Perhaps, La Llorona and Bloody Mary stem from one bundle of folkloric motifs lost in the mists of time. What may be more interesting, though, is this prospect: in Southern California, the United States’ Bloody Mary and Mexico’s La Llorona may have begun to intertwine as their communities of origin mingle and cross paths. And this cross-cultural dialogue is not happening in the grand sweep of politics or the media’s riddled mansion but the intimate and troubled female realm of adolescent girlhood.

2 comments:

sharleen higa said...

Hopefully this doesn't stray too far from the focus of this blog, but: It's interesting that in many cultures the power, and, indeed, the intrinsic value of women, lies in 1) their virginity and 2) their ability to bear children. I read some about this in my research on Guanyin, and I know we've talked about it relating to the Virgin Mary as well. A childless mother, having lost both of these qualities, is a particularly wretched being. And those who have lost the most are, in folktales, often those with the greatest power to help or to hurt.

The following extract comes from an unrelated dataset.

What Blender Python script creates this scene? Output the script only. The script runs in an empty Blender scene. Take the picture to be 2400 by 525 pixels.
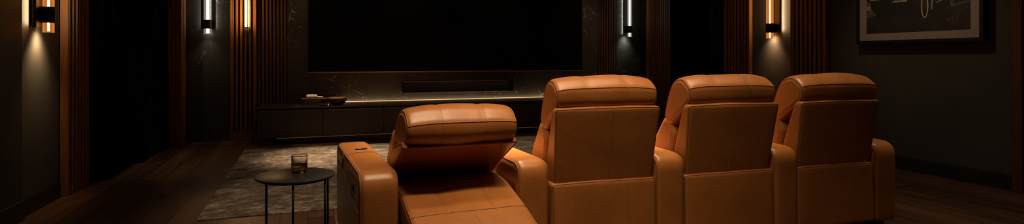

The virgin/mother figure appears in so many different contexts, one of the most pervasive examples of syncretism. It's easy, because the analogs are so clear. And often she becomes fierce and vengeful, especially in cultures where the poor and downtrodden are oppressed.

This post has set my mind a-whirling.

stephen said...

This is great! I never thought about these two in the context of the virgin-mother figure. The Virgin Mary, when the Spanish were battling the Moors and conquering the New World, became a symbol of conquest. For example, when Christian Spain was reclaiming Moslem Spain, the Virgin Mary dished out miracles to help her followers in their battles. In gratitude, the Christians took over mosques and turned them into churches, dedicating them to her.

One has to wonder whether the Mediterranean obsession with the Virgin Mary's sorrow at the crucifixion ties into La Llorona's sorrow for her own murdered children.